[Scenes as source code]
--- start ---

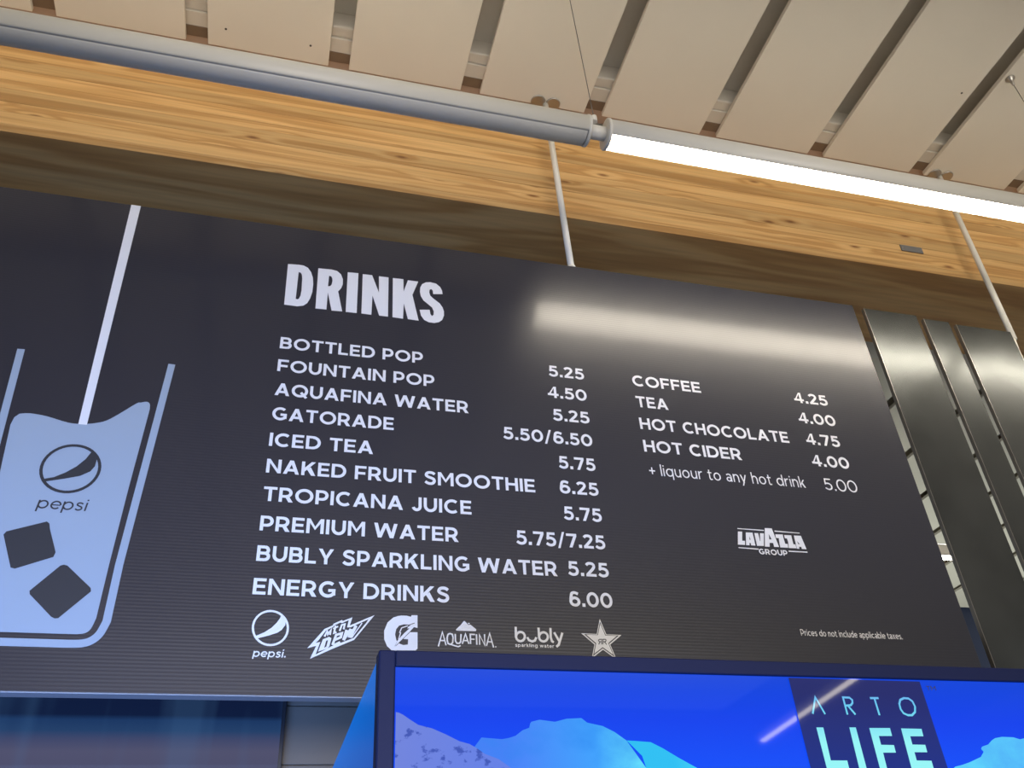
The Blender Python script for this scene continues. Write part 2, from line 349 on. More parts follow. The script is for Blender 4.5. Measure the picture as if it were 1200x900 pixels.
        if ch == 'a': W=.60; rect(W-w,0,W,.45); pen([(.07,.60),(.24,.67),(.42,.64),(W-h,.44)]); arc(.29,.215,.27,.225,0,360,16)
        elif ch == 'b': W=2*rr; rect(0,0,w,1.04); ring()
        elif ch == 'd': W=2*rr; rect(W-w,0,W,1.04); ring()
        elif ch == 'p': W=2*rr; rect(0,D,w,x); ring()
        elif ch == 'q': W=2*rr; rect(W-w,D,W,x); ring()
        elif ch == 'g': W=2*rr; rect(W-w,-.02,W,x); ring(); pen([(W-h,-.02),(W-.2,-.20),(.34,-.23),(.08,-.15)])
        elif ch == 'o': W=2*rr; ring()
        elif ch == 'c': W=.62; arc(rr,x/2,rr,rr,48,312,16)
        elif ch == 'e': W=.70; arc(rr,x/2,rr,rr,0,318,18); rect(.06,x/2-t*.45,W-.03,x/2+t*.45)
        elif ch == 'h': W=.62; rect(0,0,w,1.04); rect(W-w,0,W,.42); arc(W/2,.41,W/2,.325,0,180,10)
        elif ch == 'n': W=.62; rect(0,0,w,x); rect(W-w,0,W,.42); arc(W/2,.41,W/2,.325,0,180,10)
        elif ch == 'm': W=1.0; rect(0,0,w,x); rect(W/2-h,0,W/2+h,.44); rect(W-w,0,W,.44); arc(W/4+h/2,.44,W/4+h/2,.29,0,180,8); arc(W*.75-h/2,.44,W/4+h/2,.29,0,180,8)
        elif ch == 'u': W=.62; rect(W-w,0,W,x); rect(0,.31,w,x); arc(W/2,.32,W/2,.335,180,360,10)
        elif ch == 'r': W=.42; rect(0,0,w,x); pen([(h,.40),(.16,.60),(.30,.67),(.42,.67)])
        elif ch == 't': W=.44; rect(.12,.2,.12+w,.93); rect(0,x-t,W-.02,x); pen([(.12+h,.22),(.16+h,.08),(.30,.045),(.44,.08)])
        elif ch == 'i': W=w; rect(0,0,w,x); rect(0,.86,w,.86+w*1.05)
        elif ch == 'l': W=w; rect(0,0,w,1.04)
        elif ch == 'k': W=.60; rect(0,0,w,1.04); Q.append([(w,.18),(w,.18+1.4*w),(W-1.5*w,x),(W-.03,x)]); Q.append([(W-1.3*w,0),(W,0),(.28+w*.6,.46),(.25,.30)])
        elif ch == 's': W=.54; pen([(.48,.58),(.36,.65),(.22,.66),(.10,.58),(.12,.46),(.28,.38),(.43,.30),(.45,.16),(.32,.06),(.18,.06),(.04,.14)])
        elif ch == 'x': W=.62; diag(0,0,W-d,x,d); diag(W-d,0,0,x,d)
        elif ch == 'y': W=.64; diag(W/2-d/2,0,0,x,d); diag(W/2-d/2-.16,D,W-d,x,d)
        elif ch == 'w': W=.96; diag(.25-d/2,0,0,x,d); diag(.25-d/2,0,W/2-d/2,x,d); diag(W-.25-d/2,0,W/2-d/2,x,d); diag(W-.25-d/2,0,W-d,x,d)
        else: W=.3
    return Q, K, W
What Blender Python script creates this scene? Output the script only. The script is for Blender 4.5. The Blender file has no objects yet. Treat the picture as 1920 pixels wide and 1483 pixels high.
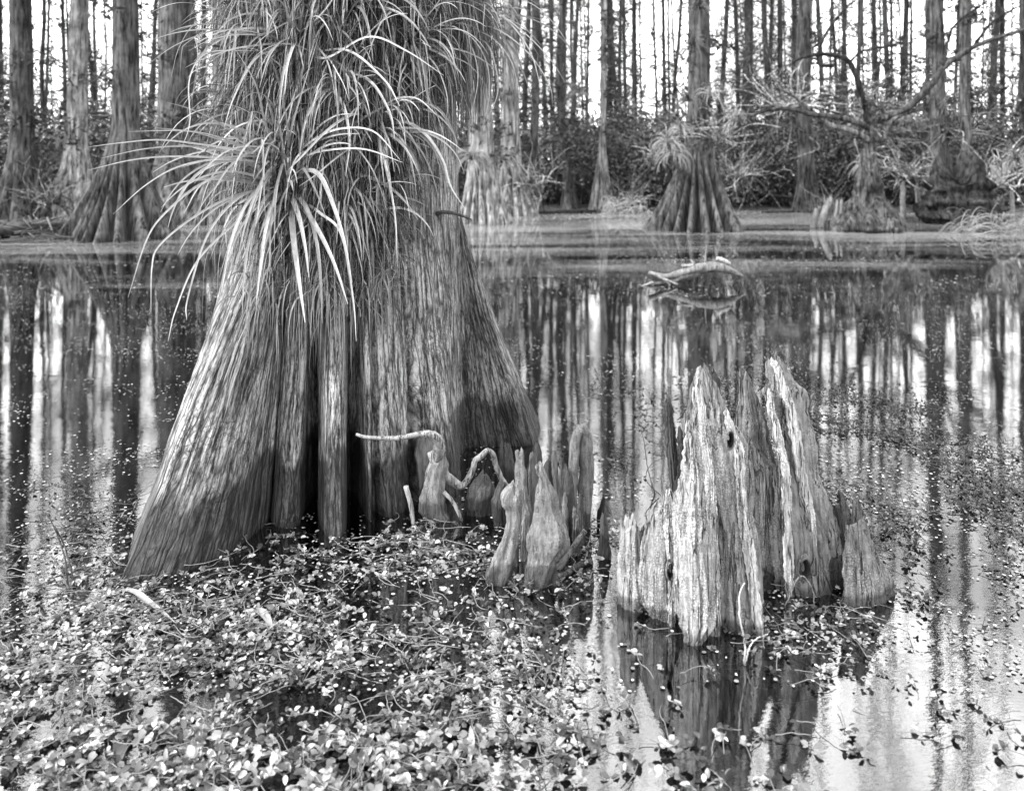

--- end ---

_Given task_
State the number of lines in the preceding entries that include the word "script". Provide nothing else.

_Worked solution_
2